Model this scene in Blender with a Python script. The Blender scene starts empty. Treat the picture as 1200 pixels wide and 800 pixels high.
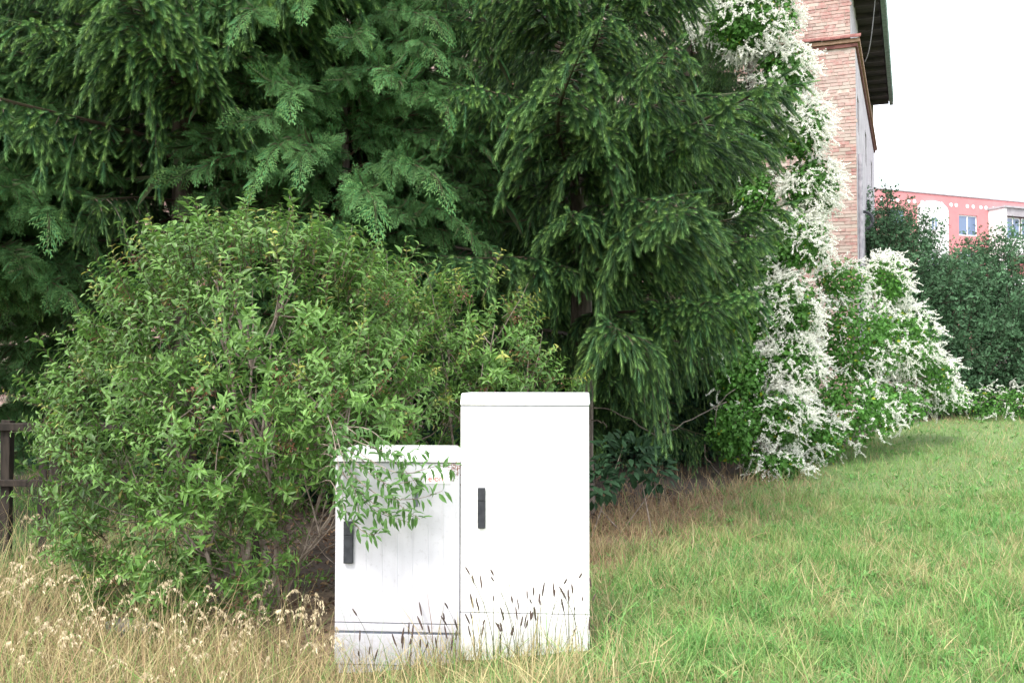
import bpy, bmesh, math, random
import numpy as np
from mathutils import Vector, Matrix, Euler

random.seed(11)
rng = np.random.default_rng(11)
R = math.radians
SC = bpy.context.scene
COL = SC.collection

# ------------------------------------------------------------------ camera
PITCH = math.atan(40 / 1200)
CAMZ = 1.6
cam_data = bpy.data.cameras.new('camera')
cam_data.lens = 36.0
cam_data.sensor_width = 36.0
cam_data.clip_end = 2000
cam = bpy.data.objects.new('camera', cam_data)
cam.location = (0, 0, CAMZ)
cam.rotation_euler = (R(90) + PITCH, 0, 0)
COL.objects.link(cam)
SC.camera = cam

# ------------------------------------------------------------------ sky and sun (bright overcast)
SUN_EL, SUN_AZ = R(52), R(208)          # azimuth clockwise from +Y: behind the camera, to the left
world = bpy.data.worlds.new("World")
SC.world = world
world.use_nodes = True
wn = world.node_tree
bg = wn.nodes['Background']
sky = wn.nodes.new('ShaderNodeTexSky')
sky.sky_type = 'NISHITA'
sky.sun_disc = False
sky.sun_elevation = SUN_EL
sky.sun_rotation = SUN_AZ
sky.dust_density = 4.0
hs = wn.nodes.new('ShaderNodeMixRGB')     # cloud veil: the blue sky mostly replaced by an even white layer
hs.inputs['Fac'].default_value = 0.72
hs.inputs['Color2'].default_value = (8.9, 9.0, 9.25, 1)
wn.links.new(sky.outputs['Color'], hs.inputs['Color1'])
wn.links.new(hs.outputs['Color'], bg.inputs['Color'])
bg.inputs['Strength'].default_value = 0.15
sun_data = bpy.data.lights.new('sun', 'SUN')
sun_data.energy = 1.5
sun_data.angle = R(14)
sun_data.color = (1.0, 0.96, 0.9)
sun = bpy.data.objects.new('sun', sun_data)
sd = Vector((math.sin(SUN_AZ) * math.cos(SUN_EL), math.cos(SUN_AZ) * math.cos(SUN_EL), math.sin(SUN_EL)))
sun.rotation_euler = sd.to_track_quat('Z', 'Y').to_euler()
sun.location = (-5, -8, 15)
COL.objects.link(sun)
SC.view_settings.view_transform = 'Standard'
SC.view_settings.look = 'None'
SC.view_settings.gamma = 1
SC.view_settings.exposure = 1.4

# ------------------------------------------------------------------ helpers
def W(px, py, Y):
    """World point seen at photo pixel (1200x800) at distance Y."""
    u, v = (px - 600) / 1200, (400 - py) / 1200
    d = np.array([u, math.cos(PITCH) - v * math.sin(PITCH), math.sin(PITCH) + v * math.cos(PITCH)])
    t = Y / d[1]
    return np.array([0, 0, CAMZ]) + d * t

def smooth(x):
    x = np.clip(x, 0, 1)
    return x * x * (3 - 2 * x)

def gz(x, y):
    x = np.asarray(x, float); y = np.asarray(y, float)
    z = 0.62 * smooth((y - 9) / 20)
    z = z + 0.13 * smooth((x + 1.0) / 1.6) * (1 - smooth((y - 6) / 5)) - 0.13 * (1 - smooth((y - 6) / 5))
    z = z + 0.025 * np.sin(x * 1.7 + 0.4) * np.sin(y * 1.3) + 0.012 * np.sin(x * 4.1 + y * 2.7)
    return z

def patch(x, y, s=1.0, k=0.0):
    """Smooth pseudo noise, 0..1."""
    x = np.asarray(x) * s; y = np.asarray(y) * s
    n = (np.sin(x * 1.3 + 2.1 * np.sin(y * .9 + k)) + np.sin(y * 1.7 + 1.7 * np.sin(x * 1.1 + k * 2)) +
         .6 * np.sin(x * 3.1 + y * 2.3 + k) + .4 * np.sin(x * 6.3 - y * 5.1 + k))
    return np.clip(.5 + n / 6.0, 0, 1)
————
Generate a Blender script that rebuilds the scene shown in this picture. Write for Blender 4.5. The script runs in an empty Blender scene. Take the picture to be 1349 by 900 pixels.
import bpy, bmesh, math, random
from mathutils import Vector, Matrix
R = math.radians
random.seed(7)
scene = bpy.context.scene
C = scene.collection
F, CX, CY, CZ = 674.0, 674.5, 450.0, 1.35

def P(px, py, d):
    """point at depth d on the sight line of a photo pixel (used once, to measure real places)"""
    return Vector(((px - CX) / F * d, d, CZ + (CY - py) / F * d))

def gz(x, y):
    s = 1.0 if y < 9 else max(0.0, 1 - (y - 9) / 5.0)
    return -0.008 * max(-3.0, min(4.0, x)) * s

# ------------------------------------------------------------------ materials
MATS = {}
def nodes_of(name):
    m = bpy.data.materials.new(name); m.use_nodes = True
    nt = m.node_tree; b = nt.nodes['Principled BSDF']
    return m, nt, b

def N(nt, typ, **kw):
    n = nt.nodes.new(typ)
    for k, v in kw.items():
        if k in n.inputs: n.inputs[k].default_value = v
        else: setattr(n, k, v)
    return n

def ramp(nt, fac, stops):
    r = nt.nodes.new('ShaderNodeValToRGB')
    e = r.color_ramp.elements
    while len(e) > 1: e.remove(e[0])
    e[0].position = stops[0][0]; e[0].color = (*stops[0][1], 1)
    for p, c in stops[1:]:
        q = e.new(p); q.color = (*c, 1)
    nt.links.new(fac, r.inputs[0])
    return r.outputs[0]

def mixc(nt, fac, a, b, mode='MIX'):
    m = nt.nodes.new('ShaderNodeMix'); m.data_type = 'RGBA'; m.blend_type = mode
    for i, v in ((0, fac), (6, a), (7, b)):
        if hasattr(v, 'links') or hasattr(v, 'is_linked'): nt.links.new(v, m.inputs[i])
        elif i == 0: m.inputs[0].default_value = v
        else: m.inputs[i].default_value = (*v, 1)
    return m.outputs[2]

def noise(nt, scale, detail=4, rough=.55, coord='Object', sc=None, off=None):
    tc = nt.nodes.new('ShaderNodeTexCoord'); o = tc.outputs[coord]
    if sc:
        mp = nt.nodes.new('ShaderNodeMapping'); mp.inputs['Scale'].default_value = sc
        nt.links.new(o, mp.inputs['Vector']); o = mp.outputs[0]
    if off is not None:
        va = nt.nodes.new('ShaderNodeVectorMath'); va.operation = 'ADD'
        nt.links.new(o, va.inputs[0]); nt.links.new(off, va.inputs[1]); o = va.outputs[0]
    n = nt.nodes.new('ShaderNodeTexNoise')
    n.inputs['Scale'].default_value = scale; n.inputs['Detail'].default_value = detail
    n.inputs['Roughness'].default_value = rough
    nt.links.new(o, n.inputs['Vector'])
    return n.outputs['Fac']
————
What the task asks →
The material above holds pictures; leave them out. Repeat exactly the lines from the one containing "Model this scene" through the one containing "COL = SC.collection", and nothing else.

Response to this task →
Model this scene in Blender with a Python script. The Blender scene starts empty. Treat the picture as 1200 pixels wide and 800 pixels high.
import bpy, bmesh, math, random
import numpy as np
from mathutils import Vector, Matrix, Euler

random.seed(11)
rng = np.random.default_rng(11)
R = math.radians
SC = bpy.context.scene
COL = SC.collection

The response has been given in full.